Let’s analyze the first scene of Quentin Tarantino’s “Inglourious Basterds.” A Nazi officer enters a French farmer’s home to conduct a routine search. The tension rises as the camera descends below the floorboards and reveals a Jewish family that the farmer has harbored. When the Nazi officer coaxes the family’s location out of the farmer and orders his men in, the tension reaches its highest point. Then bullets rip through the floor, and in a bloody couple of seconds, the screamfest ends.

In Tarantino’s script, he takes fifteen pages to build the tension. The screamfest lasts three lines.

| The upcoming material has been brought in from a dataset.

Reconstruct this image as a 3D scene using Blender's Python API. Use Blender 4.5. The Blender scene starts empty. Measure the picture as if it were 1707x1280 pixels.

Compare that to “It Chapter Two” where some scenes enter the screamfest without even building tension (Eddie Kasper when Henry Bowers attacks him in the bathroom; or young Ben Hanscom when Bev suddenly catches fire). Tarantino is known for violence, but compared to “It Chapter Two,” “Inglourious Basterds” appears reserved.

I left the theater with the same bubbly feeling that roller coasters supply, the thrill of jumping from monster fight to monster fight already fading. “It Chapter Two” wallows in the screamfest instead of reserving those moments for a gut punch that’ll linger in the audience’s mind, haunt them for days … nights.

Like the image of poor Georgie Denbrough, crawling without an arm.